Justice

Affluenza Teen's Charges Highlight America's Systemic Racial Injustice

April 14th 2016

On Wednesday, Ethan Couch, who gained notoriety as the "affluenza teen," was sentenced to nearly two years behind bars. A Tarrant County Criminal Court judge said Couch would face 720 days in jail — a batch of four consecutive 180-day sentences for each of the four people he killed in a drunk driving incident in 2013.

ethan-couch-in-courtAP/Max Faulkner - apimages.com

Couch's case has dredged up a familiar conversation about racial imbalances in U.S. criminal justice, wherein poor minority suspects receive harsher punishments, and affluent white individuals get slaps on the wrist.

Some on social media pointed to the case of Allen Bullock, a 19-year-old who was filmed smashing the windshield of a police car during the Baltimore riots surrounding the death of Freddie Gray, who died following injuries he sustained during his arrest in April 2015. Bullock, who claimed he was friends with Gray, was sentenced earlier this month to 11.5 years behind bars, five years probation, and 400 hours of community service. He must also get his GED and write an apology letter to the Baltimore police, CBS Baltimore reported. (These cases were overseen by two different judges in two different states, but the comparison is still stark.)

Ethan Couch vs. Allen Bullock meme / The Guardian

Others pointed to Couch's original sentencing in 2013 — when lawyers argued that his coddled upbringing stunted a sense of right and wrong, getting Couch a reduced sentence of ten years probation — to further highlight the disparity.

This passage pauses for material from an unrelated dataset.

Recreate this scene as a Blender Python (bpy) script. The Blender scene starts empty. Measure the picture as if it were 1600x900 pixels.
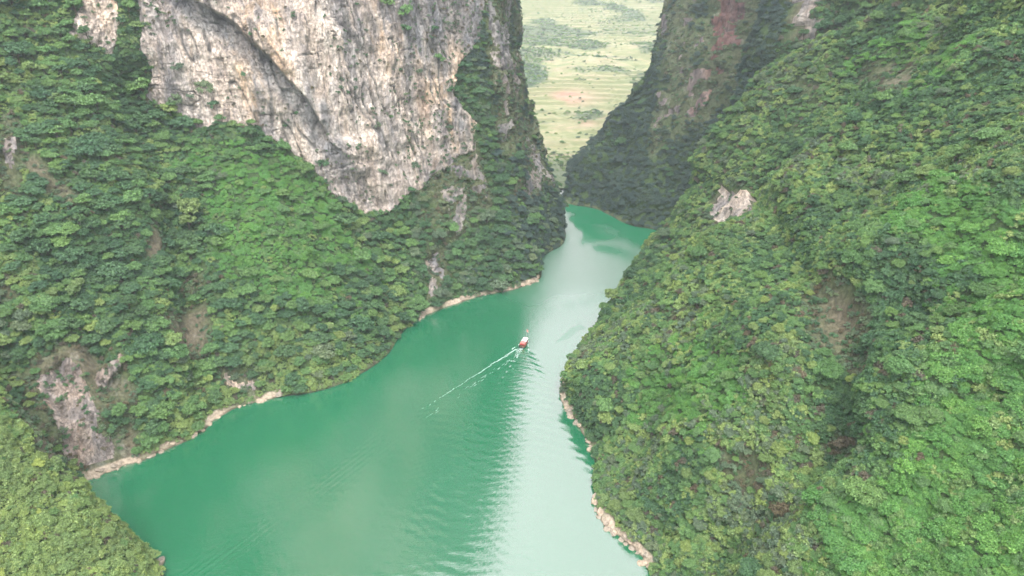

In 2012, Judge Jean Boyd, who spared a then-16-year-old Couch from jail time, sentenced a 14-year-old Black boy to ten years in juvenile detention for killing someone with one punch, Business Insider reported at the time. In that case, the offender struck a man Mark Gregory, who fell, striking his head and died two days later. "Clearly there are two Americas," one Twitter user observed.

For some, Couch's Wednesday sentence was vindication: The 19-year-old, who killed four and later fled the country in an attempt to dodge authorities after breaking his parole, would finally serve at least some jail time — not just probation. Couch faces 720 consecutive days in jail, unless Texas State District Judge Wayne Salvant reconsiders before the case reconvenes in two weeks.

No matter how the case turns out, the sentence is unlikely to quell the frustration of those who see the case as a perfect picture of the unbalanced racial scales typical of the U.S. criminal justice system.